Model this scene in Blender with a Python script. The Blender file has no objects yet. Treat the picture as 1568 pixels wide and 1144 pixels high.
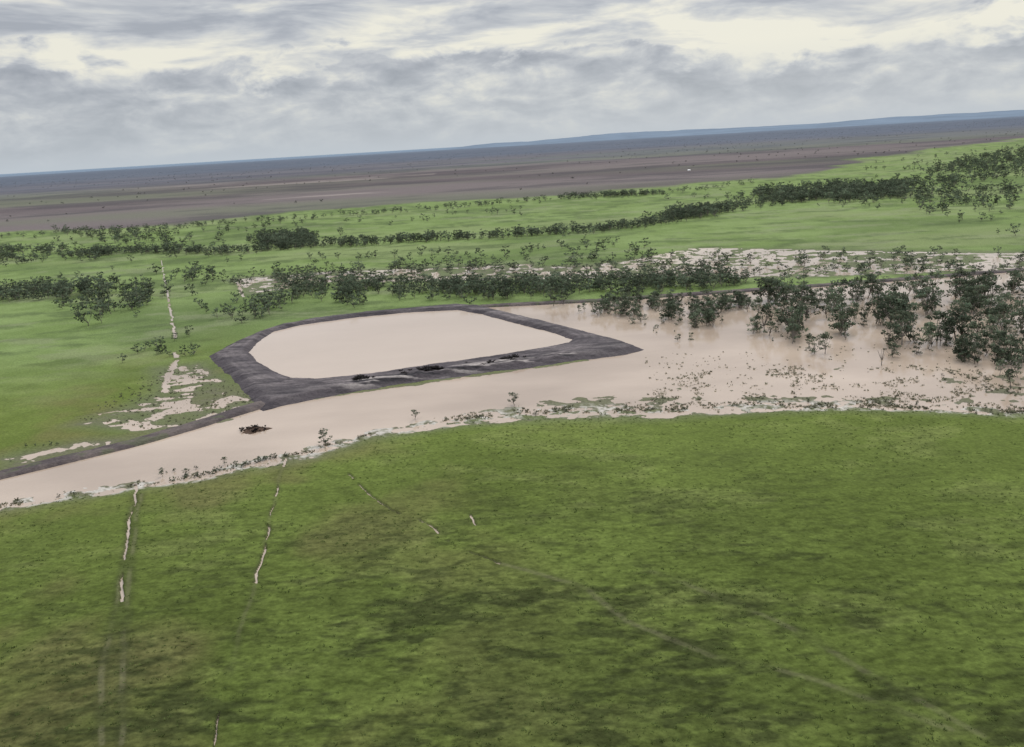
import bpy, math, random
import numpy as np
from mathutils import Matrix, Vector
random.seed(3); rng=np.random.default_rng(7)
scene=bpy.context.scene
# ------------------------------------------------------------ camera
H=80.0; FPX=1305.0; PW,PH=1568.0,1144.4
ROLL=math.radians(3.4); PITCH=math.radians(15.14)
Fv=np.array([0,math.cos(PITCH),-math.sin(PITCH)])
U0=np.array([0,math.sin(PITCH),math.cos(PITCH)]); X0=np.array([1.,0,0])
Rv=math.cos(ROLL)*X0-math.sin(ROLL)*U0
Uv=math.sin(ROLL)*X0+math.cos(ROLL)*U0
cam_d=bpy.data.cameras.new("camera"); cam=bpy.data.objects.new("camera",cam_d)
scene.collection.objects.link(cam); scene.camera=cam
M=Matrix(((Rv[0],Uv[0],-Fv[0],0),(Rv[1],Uv[1],-Fv[1],0),(Rv[2],Uv[2],-Fv[2],H),(0,0,0,1)))
cam.matrix_world=M
cam_d.sensor_width=36; cam_d.lens=36*FPX/PW; cam_d.clip_start=1; cam_d.clip_end=200000
# survey: ground position of a point sighted in the aerial photograph
def G(p,z=0.0):
    d=Fv*FPX+Rv*(p[0]-PW/2)+Uv*(PH/2-p[1])
    t=(z-H)/d[2]
    return (d[0]*t,d[1]*t)
def GP(pts,z=0.0): return np.array([G(p,z) for p in pts])
# ------------------------------------------------------------ noise
def vn(x,y,s,seed):
    x=x/s+seed*17.3; y=y/s-seed*9.1
    ix=np.floor(x); iy=np.floor(y); fx=x-ix; fy=y-iy
    ix=ix.astype(np.int64); iy=iy.astype(np.int64)
    def h(a,b):
        n=(a*374761393+b*668265263+seed*974711)&0xffffffff
        n=((n^(n>>13))*1274126177)&0xffffffff
        n=((n^(n>>16))*2246822519)&0xffffffff
        return ((n^(n>>15))&0xffff)/65535.0
    fx=fx*fx*(3-2*fx); fy=fy*fy*(3-2*fy)
    return (h(ix,iy)*(1-fx)+h(ix+1,iy)*fx)*(1-fy)+(h(ix,iy+1)*(1-fx)+h(ix+1,iy+1)*fx)*fy
def fbm(x,y,s,o,seed):
    t=0;a=1;w=0
    for i in range(o):
        t=t+a*vn(x*(0.8)-y*0.6,x*0.6+y*0.8,s,seed+i); w+=a; a*=.55; s*=.47
        x,y=x*0.8-y*0.6,x*0.6+y*0.8
    return t/w
def sstep(a,b,x):
    t=np.clip((x-a)/(b-a),0,1); return t*t*(3-2*t)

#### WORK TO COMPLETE
Check every line of the data, and copy the ones that contain "scene".

#### SOLUTION BELOW
Model this scene in Blender with a Python script. The Blender file has no objects yet. Treat the picture as 1568 pixels wide and 1144 pixels high.
scene=bpy.context.scene
scene.collection.objects.link(cam); scene.camera=cam